Drainase Tersumbat, Banjir Mengancam

Sumber:Kompas - 07 Juni 2010
Kategori:Drainase

Jakarta, Kompas - Banjir masih akan mengancam wilayah Jakarta dan sekitarnya pasca-tergenangnya Jalan Lingkar Luar Jakarta di Pondok Ranji, Tangerang, Banten. Drainase di sejumlah titik penting jalan protokol Kota Jakarta masih tersumbat. Sementara sungai yang semestinya menampung air dari drainase sebagian menyempit.

Kepala Seksi Pemeliharaan Suku Dinas Pekerjaan Umum (PU) Tata Air Jakarta Selatan Noviar mengatakan, banjir dapat terulang sewaktu-waktu jika terjadi hujan di Jakarta.

”Drainase belum berfungi optimal mengalirkan air. Kini kami masih berupaya memperbaiki 19 titik sumbatan drainase di jalan protokol,” kata Noviar, Minggu (6/6) di Jakarta.

Ia mengatakan, 19 titik drainase di Jakarta Selatan tersumbat sampah (sembilan titik) dan beragam jenis pipa (sepuluh titik). Penyumbatan itu dapat memicu terjadinya banjir di jalan utama Kota Jakarta, seperti Jalan Gatot Subroto, Jalan Raya Buncit, Jalan Raya Pasar Minggu, Jalan Kapten Tendean, dan Jalan H Rasuna Said.

Menurut dia, penyumbatan drainase menjadi pemicu utama banjir di Jakarta, seperti yang terjadi di ruas Jalan Lingkar Luar Jakarta, Pondok Ranji, Sabtu.

Banjir di jalan lingkar itu berdampak luas. Hampir seluruh jalur utama di selatan Jakarta lumpuh. Mobilitas barang dan orang nyaris terhenti. Eko (30), warga Tangerang Selatan, menempuh perjalanan enam jam ke kantornya di Jakarta Pusat. Padahal, biasanya ayah satu anak ini hanya perlu waktu setengah jam sampai satu jam untuk sampai ke kantor.

”Saya berusaha mencari jalan alternatif yang sepi kendaraan bermotor. Akan tetapi, begitu sampai di Ciputat, saya tidak bisa berbuat apa-apa. Saya terlambat sampai ke kantor,” kata Eko.
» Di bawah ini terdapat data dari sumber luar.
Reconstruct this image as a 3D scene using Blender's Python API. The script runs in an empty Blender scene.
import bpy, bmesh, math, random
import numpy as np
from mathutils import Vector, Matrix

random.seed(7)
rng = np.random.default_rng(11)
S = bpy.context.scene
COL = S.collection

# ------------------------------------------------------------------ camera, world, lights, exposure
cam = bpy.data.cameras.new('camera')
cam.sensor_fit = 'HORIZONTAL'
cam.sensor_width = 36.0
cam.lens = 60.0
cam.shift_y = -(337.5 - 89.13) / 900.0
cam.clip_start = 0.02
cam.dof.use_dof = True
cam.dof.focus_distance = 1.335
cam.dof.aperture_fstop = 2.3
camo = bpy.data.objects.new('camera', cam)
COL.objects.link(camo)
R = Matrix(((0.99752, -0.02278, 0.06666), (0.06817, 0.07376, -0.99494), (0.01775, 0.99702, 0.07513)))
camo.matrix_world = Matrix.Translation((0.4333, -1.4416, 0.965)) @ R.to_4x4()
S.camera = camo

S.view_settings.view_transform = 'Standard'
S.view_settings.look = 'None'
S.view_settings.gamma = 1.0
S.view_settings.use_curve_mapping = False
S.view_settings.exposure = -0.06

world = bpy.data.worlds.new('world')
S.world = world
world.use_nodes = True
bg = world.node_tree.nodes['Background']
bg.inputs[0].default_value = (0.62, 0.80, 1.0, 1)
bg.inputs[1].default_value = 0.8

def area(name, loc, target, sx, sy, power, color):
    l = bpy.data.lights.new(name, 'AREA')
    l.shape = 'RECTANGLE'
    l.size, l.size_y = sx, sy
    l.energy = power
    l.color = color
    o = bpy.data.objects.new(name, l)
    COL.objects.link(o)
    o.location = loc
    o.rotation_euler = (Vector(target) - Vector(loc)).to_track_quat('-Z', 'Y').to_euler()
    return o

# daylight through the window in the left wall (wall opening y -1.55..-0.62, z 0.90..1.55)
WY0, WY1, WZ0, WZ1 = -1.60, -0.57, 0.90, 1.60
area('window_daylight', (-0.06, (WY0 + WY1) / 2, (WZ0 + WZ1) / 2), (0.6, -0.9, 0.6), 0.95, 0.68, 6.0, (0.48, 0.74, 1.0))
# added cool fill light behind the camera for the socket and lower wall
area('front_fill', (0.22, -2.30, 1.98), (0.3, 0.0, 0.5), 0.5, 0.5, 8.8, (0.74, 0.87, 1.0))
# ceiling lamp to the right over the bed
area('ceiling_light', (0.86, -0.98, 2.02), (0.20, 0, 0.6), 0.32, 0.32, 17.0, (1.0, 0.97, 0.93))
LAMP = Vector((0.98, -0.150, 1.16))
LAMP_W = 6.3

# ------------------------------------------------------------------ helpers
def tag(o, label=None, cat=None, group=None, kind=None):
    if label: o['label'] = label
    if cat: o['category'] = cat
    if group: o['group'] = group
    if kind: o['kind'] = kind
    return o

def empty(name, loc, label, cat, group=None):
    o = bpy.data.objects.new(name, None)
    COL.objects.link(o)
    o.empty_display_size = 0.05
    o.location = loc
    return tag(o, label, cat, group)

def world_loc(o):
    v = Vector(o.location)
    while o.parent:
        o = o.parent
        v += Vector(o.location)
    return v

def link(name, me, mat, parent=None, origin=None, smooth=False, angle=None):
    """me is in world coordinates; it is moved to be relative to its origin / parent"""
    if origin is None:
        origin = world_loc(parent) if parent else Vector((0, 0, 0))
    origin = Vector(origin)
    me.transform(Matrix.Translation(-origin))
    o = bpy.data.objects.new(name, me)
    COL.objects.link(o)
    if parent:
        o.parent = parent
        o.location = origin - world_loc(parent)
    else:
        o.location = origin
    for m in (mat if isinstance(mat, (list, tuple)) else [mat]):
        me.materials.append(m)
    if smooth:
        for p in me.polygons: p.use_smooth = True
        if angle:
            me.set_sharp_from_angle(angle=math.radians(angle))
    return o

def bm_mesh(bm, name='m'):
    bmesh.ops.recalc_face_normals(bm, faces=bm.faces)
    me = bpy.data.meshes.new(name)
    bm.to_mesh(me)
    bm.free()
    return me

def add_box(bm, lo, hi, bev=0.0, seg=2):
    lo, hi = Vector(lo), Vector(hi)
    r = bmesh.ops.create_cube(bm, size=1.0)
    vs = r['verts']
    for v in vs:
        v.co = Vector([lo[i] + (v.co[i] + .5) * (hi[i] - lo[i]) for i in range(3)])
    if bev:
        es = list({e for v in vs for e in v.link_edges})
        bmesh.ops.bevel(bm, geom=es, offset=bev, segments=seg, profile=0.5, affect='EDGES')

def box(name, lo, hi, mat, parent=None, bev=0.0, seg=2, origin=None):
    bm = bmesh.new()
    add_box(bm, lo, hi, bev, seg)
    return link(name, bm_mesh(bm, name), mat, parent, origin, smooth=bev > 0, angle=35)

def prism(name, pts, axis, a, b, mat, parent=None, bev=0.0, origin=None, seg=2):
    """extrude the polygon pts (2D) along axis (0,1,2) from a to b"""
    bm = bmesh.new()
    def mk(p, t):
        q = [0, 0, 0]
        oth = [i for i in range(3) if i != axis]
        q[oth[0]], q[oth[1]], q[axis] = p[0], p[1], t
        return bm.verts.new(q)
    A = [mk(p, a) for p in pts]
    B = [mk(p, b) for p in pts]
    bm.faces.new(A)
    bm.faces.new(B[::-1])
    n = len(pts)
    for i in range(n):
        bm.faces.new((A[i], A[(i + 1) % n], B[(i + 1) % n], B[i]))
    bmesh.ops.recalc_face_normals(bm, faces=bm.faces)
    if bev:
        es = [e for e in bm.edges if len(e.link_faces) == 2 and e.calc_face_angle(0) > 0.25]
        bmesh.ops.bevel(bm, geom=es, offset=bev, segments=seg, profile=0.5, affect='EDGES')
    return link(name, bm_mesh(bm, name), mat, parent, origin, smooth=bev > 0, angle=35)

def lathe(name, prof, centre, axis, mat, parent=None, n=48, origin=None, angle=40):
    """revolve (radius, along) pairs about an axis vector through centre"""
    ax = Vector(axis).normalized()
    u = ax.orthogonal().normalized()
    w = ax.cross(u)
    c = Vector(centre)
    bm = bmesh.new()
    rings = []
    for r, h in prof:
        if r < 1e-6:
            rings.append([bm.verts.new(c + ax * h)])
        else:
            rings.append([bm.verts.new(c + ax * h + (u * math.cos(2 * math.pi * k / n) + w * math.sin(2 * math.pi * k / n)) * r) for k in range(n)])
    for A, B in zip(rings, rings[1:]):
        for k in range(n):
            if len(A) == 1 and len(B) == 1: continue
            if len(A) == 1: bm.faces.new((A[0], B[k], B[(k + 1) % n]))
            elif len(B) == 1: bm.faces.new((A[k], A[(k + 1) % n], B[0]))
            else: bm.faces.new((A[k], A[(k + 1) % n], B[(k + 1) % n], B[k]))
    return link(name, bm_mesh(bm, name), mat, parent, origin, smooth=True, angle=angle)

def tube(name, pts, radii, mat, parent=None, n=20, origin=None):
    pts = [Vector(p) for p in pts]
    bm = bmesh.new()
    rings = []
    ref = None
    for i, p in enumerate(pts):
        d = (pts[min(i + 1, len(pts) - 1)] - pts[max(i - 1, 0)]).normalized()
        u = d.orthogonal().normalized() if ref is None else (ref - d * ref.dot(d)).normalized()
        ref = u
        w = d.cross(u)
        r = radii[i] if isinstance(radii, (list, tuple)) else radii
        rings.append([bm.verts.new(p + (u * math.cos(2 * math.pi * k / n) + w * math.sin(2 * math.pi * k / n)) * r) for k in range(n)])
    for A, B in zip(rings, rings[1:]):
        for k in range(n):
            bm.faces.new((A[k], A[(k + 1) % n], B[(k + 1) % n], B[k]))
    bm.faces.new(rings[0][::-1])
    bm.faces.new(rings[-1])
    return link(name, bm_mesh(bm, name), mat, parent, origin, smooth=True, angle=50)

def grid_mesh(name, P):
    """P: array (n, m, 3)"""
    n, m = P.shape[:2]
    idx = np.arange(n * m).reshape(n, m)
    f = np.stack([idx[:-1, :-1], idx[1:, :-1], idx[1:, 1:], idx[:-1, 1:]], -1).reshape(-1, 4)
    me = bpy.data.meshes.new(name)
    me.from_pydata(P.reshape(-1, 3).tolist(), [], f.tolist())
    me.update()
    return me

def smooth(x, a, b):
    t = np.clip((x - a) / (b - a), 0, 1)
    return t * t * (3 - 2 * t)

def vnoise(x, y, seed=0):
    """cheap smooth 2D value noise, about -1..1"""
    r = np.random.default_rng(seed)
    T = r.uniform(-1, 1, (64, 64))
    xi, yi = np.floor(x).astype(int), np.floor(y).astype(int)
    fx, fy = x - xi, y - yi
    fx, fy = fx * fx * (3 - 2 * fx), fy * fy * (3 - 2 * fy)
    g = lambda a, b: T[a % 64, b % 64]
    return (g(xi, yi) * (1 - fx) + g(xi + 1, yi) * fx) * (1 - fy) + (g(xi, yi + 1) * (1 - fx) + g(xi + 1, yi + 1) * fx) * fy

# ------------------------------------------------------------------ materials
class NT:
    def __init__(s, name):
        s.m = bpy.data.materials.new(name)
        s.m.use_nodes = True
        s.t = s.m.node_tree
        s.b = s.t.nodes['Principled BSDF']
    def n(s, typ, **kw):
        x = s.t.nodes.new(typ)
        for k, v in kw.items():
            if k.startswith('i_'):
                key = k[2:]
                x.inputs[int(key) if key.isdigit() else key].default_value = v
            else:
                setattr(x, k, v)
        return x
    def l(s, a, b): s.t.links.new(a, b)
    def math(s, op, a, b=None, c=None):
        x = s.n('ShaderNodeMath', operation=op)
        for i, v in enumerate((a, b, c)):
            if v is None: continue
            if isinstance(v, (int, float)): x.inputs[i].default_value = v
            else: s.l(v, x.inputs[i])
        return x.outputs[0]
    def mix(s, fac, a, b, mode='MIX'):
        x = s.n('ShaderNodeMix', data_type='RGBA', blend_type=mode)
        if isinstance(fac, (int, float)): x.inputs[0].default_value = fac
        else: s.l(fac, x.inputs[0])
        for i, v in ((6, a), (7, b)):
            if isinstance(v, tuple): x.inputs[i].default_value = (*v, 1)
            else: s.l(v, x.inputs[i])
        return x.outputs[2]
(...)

Kepala Balai Besar Wilayah Sungai Ciliwung-Cisadane Pitoyo Subandrio mengakui, ada persoalan pada drainase di wilayah Jakarta dan sekitarnya. Ia menegaskan, banjir yang terjadi pada Sabtu lalu bukan banjir kiriman dari sungai, melainkan karena saluran drainase yang tersumbat.

”Seluruh warga Jakarta belum memiliki pemahaman yang sama menjaga drainase agar selalu bersih,” kata Pitoyo.

Penyempitan sungai

Selain penyumbatan drainase, ancaman banjir juga terjadi karena badan sungai menyempit. Di Jakarta Selatan, ada empat sungai utama yang seluruhnya mengalami penyempitan karena pengembangan permukiman. Sungai tersebut adalah Kali Pesanggrahan, Kali Grogol, Kali Krukut, dan Kali Ciliwung.

Pitoyo mencontohkan, sejak lama pinggiran Kali Pesanggrahan dihuni warga dan mengalami penyempitan. Menurut dia, perlu waktu dan biaya yang tidak sedikit untuk menjadikan kali ini ideal sebagai penampung limpahan air dari drainase.

”Jika penyempitan drainase dan sungai belum beres, bukan tidak mungkin banjir akan terulang sewaktu-waktu,” katanya.

Sehari setelah banjir di Jalan Lingkar Luar Jakarta, ketinggian air di sejumlah sungai cukup aman. Data Posko Banjir Jakarta Selatan, Minggu pukul 15.00, ketinggian air di Pintu Air Kali Pesanggrahan 70 sentimeter (cm), sedangkan ketinggian air di Pintu Air Manggarai 700 cm, Katulampa 20 cm, dan Pintu Air Depok 110 cm.

Tanggung jawab operator


Kepala Badan Pengatur Jalan Tol (BPJT) Kementerian Pekerjaan Umum Nurdin Manurung menegaskan, seharusnya operator tol bertanggung jawab penuh menjaga operasional tol. ”Operator jangan hanya memungut uang dari gardu saja,” kata Nurdin.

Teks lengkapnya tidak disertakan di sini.